Tuesday, November 30, 2010

Caustic embrittlement


Caustic embrittlement

It is a form of stress corrosion takes place in boilers operating at high temperature and pressure. Caustic embrittlement focus at stressed part of boilers such as cracks, rivets, bents, joints etc.


 The boiler fed water usually contains some residual sodium carbonate (used for softening process). At high temperature and pressure it undergoes hydrolysis to form sodium hydroxide.

Na2CO3 + H2O ---------2 NaOH + CO2                  

The alkali water sweeps through the minute cracks, crevices between the rivets and joints by capillary action. Inside the cracks water gets evaporated leaving behind NaOH. The concentrations of the NaOH gradually increase on these sites due to poor circulation of water. When concentrations of the NaOH reaches a value of 10% it attacks the metal at the stressed region dissolving it in the form of sodium ferroate ( Na2FeO2). Sodium ferroate undergoes hydrolysis-depositing magnetite as follows

     3Na2FeO2 + 4H2O  --------  6NaOH + Fe3O4 + H2

       6Na2FeO2 + 6H2O + O2  --------  12NaOH + 2Fe3O4

So NaOH is regenerated in the process and its concentration is keep on increasing maintaining a required environment. Thus corrosion process develops cracks and making the metal brittle by the deposition of the product.

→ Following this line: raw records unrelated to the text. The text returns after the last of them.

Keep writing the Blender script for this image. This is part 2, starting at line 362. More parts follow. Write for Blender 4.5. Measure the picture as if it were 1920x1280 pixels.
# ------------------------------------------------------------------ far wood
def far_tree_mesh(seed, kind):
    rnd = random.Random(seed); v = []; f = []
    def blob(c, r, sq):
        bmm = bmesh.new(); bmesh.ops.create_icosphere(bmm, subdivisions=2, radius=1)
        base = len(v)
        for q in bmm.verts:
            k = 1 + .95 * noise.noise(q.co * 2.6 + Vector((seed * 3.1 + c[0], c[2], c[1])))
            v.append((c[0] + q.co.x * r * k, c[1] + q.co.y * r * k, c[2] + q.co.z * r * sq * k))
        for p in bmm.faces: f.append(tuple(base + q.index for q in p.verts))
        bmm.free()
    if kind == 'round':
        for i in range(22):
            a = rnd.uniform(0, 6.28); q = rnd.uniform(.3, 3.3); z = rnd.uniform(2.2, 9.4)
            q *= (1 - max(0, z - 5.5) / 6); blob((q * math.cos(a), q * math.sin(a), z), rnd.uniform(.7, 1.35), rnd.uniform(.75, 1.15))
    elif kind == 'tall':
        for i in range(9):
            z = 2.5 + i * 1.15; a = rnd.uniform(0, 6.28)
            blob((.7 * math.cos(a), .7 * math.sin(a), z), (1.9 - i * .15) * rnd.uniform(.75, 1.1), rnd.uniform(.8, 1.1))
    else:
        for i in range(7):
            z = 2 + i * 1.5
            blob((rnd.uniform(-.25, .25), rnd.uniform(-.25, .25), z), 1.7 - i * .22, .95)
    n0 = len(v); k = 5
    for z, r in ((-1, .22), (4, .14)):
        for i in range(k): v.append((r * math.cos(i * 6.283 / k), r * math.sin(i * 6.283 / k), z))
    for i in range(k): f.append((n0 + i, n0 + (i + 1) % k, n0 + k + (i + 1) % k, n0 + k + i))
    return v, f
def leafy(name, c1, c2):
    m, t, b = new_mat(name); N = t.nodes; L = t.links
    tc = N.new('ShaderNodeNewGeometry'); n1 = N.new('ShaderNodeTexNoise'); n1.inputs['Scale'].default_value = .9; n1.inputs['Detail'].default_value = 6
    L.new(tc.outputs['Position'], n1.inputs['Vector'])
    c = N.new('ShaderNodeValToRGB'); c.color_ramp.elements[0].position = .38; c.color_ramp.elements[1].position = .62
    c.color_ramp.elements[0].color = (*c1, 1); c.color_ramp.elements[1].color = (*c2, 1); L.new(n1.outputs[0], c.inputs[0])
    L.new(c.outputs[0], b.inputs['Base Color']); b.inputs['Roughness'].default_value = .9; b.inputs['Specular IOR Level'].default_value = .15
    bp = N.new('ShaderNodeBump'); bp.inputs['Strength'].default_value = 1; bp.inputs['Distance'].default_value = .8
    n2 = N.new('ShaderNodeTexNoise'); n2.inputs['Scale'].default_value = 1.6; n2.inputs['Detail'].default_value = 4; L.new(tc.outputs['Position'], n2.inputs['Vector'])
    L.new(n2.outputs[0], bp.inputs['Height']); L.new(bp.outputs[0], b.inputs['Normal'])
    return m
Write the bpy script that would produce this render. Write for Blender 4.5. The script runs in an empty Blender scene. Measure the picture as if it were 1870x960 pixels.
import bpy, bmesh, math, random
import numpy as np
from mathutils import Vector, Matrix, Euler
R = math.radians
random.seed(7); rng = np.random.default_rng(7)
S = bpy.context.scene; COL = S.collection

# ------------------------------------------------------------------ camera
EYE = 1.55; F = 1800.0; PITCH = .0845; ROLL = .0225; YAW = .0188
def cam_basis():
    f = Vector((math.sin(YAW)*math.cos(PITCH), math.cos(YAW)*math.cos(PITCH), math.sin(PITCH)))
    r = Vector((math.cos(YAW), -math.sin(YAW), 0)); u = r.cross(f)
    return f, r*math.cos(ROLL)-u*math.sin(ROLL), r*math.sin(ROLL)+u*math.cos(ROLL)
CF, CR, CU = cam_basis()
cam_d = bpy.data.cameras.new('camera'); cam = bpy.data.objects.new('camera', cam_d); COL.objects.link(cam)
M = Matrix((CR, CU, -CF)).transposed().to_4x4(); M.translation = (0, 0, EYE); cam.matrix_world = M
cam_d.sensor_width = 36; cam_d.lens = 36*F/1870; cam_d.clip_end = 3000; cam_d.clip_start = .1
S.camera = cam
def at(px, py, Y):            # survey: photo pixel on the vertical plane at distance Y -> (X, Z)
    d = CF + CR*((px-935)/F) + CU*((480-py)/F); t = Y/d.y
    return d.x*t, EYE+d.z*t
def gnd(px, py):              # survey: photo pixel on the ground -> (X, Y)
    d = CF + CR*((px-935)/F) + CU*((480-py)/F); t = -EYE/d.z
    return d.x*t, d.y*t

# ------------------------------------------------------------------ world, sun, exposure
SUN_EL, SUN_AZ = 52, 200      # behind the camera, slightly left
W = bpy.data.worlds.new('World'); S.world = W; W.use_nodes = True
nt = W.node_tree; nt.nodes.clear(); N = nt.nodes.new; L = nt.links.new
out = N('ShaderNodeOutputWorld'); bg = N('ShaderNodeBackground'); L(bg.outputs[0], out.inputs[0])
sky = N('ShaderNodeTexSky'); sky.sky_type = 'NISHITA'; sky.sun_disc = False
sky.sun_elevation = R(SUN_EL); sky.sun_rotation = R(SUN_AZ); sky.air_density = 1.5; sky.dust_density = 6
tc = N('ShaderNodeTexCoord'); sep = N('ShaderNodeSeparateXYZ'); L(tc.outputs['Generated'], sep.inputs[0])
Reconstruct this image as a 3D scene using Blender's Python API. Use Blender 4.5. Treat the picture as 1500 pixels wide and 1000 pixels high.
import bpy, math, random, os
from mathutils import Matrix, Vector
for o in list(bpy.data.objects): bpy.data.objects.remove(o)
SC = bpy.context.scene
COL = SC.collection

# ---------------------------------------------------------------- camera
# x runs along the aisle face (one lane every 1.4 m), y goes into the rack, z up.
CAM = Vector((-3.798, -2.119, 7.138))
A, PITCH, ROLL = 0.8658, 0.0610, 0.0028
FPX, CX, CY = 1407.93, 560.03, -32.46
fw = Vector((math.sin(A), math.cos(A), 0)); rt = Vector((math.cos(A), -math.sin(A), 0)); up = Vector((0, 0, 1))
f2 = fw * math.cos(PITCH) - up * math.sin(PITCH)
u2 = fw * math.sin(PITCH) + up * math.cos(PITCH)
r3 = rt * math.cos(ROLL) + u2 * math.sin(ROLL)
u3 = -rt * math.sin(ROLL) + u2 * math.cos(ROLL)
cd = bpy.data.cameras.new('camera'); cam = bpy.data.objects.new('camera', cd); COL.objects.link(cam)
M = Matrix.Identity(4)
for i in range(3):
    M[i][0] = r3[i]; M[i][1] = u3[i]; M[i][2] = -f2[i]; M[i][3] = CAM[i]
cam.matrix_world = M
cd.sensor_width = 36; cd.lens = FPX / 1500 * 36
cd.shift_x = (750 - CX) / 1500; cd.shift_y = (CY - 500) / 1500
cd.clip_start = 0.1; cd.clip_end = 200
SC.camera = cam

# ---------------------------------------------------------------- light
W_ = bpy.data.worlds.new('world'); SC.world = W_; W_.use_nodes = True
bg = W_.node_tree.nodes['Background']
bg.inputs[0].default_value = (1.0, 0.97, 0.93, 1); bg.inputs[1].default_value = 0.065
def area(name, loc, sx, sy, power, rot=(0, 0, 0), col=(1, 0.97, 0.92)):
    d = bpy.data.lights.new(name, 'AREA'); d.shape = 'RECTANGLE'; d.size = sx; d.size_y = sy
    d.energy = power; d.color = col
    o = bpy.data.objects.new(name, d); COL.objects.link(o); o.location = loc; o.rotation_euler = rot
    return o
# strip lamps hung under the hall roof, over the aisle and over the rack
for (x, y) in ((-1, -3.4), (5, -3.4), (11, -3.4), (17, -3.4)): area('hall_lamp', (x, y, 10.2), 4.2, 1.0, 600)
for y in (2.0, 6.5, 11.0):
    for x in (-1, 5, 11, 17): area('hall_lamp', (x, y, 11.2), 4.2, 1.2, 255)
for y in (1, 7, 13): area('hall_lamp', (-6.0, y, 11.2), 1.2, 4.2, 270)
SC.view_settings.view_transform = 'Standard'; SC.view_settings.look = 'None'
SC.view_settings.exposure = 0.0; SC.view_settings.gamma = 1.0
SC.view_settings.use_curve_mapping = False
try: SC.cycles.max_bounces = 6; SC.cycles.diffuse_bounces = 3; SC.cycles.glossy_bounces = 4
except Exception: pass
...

The corrosion cell can be represented as

 Fe (under stress) / conc. NaOH / dil. NaOH/ Fe (stress free)
      Anode                                                           Cathode

Caustic embrittlement can be prevented by the addition of compounds like sodium sulphite, tannin, lignin, phosphates etc. which blocks the cracks thereby preventing the infiltration of alkali.